China is exploring options to restrict the power of chief decision makers at local government agencies and county-level Party committees as they tend to be more prone to corruption, People's Daily reported Tuesday.
Experts called for more substantial measures to be taken to reform the personnel system, and for local officials to be appointed through a more democratic process.
Some local decision makers, commonly referred to as "all powerful men" in media, abuse their powers for personal favors due to a lack of checks and balances, the report said.
Data provided by the disciplinary committee of the Wuhan government, Hubei Province, revealed that these officials accounted for 44 percent of the total number of corrupt officials at director-level or above since 2002.

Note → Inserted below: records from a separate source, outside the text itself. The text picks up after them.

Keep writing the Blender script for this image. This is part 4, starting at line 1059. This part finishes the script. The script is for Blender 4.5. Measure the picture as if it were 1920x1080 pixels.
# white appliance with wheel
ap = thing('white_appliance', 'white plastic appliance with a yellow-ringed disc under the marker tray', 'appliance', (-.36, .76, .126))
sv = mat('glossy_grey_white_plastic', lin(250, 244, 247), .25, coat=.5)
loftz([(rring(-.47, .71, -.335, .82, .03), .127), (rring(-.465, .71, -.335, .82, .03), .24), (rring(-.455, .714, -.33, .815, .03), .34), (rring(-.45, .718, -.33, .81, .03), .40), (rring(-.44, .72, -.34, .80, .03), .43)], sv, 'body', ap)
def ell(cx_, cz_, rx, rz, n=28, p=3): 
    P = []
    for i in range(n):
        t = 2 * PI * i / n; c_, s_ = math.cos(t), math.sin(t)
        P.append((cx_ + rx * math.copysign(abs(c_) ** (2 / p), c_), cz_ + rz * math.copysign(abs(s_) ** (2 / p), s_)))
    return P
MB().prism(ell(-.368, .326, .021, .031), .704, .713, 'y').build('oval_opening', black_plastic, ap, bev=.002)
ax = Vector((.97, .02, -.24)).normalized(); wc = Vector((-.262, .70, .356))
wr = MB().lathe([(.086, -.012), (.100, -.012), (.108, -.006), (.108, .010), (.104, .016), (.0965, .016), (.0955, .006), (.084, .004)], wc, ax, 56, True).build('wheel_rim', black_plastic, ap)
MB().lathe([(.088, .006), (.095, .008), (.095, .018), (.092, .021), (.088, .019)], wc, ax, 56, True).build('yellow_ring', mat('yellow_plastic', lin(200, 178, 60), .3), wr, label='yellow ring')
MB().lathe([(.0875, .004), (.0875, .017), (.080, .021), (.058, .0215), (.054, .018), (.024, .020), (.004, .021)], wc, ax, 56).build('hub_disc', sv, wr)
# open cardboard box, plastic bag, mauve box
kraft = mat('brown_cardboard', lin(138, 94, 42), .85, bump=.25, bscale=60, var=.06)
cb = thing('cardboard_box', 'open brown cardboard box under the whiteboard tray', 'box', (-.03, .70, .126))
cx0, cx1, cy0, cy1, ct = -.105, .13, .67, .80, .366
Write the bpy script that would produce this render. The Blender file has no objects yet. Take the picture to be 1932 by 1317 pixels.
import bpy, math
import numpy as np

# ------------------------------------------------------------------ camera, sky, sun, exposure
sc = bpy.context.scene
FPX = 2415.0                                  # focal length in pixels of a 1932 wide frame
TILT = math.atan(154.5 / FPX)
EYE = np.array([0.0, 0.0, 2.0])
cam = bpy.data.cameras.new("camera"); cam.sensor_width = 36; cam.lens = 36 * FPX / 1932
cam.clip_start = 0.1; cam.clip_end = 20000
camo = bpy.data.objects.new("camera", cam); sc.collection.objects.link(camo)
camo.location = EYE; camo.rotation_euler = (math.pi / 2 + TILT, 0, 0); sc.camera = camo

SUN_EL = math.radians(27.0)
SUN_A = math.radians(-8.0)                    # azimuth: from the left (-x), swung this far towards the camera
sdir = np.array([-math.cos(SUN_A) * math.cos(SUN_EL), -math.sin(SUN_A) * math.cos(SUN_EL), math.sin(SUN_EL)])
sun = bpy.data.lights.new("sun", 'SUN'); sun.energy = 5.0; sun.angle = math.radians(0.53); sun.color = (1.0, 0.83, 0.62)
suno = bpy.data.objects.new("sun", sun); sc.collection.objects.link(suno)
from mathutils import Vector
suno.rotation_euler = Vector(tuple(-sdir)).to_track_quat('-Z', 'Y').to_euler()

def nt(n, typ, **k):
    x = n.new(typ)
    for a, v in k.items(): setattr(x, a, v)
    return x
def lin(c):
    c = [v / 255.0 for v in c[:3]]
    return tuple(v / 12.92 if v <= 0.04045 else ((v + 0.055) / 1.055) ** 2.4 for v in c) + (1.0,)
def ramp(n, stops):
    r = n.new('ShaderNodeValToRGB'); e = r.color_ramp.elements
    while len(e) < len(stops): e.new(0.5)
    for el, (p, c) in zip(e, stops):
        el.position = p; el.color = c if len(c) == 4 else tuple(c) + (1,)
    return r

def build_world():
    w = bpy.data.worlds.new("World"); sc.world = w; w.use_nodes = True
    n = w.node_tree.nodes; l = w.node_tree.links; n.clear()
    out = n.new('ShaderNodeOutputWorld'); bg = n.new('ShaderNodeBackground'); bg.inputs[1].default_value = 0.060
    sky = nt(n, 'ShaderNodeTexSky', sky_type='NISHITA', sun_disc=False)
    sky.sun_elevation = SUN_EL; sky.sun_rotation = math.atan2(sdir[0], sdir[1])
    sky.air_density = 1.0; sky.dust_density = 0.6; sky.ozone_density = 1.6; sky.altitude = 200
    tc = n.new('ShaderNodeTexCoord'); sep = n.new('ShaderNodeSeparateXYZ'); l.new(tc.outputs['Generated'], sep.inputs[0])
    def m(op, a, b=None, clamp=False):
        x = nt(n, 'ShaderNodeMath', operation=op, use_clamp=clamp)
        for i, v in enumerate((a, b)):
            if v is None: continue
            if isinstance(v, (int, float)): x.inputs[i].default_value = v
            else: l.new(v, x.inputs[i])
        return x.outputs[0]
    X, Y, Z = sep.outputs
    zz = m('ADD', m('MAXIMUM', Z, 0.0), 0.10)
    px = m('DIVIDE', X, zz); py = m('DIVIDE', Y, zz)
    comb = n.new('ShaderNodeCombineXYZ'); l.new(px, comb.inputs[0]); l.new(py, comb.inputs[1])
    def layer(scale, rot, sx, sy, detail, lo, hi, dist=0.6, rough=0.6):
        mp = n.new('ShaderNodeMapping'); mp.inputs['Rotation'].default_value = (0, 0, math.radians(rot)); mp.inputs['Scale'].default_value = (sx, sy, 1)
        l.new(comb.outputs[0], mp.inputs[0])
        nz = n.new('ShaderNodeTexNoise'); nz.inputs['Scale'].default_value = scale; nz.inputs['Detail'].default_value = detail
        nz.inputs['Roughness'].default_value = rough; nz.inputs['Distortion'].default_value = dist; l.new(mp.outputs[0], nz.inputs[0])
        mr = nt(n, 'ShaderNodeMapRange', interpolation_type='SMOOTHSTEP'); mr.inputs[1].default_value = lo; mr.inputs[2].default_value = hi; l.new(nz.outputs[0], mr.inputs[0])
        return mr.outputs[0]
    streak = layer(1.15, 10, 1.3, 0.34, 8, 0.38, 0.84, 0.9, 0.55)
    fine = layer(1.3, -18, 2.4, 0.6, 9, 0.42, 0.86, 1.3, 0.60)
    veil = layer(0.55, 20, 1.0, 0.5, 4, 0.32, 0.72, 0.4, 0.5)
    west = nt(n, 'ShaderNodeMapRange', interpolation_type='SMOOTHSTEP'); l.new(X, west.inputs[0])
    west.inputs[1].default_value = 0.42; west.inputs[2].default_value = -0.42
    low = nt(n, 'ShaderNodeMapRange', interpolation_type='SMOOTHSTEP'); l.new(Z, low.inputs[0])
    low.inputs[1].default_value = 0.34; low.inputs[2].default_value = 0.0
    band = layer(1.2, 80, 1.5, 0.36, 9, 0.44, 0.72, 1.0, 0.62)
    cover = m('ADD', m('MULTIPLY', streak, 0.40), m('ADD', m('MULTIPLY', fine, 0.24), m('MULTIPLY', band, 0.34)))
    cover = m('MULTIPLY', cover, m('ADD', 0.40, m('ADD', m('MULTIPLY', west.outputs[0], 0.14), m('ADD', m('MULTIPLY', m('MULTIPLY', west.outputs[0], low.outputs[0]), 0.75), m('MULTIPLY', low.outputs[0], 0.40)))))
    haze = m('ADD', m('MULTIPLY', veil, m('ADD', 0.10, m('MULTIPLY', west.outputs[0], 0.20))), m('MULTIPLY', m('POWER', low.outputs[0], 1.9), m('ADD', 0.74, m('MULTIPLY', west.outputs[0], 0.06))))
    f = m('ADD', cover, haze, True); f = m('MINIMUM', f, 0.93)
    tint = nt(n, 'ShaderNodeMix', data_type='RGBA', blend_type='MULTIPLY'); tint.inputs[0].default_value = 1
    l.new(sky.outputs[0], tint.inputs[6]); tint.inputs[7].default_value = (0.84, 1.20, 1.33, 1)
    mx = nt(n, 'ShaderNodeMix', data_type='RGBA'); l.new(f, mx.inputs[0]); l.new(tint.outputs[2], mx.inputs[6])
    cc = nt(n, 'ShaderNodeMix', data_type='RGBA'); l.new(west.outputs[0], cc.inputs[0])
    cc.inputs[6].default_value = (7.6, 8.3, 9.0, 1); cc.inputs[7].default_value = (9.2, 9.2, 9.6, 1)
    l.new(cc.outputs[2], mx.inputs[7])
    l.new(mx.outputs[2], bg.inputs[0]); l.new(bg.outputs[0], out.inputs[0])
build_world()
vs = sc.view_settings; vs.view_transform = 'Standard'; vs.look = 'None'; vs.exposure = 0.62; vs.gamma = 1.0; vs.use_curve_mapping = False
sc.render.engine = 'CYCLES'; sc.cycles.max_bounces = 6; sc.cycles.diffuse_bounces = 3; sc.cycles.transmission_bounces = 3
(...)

The report said powers, such as local official appointments, are excessively centralized in the hands of these officials.
Ji Hanping, a former head of a district in Nantong, Jiangsu Province, received 1.35 million yuan ($204,854) in bribes from construction and land acquisition projects in 2007, the report said.
Lin Zhe, a professor studying anti-corruption at the Party School of the Communist Party of China Central Committee, told the Global Times Tuesday that this unchecked power presented a major challenge to the country's anti-corruption effort.
She said county-level Party secretaries are those most vulnerable to corruption.
"County-level Party secretaries are in charge of everything within a county from official promotions to approval of large-scale construction programs," she said.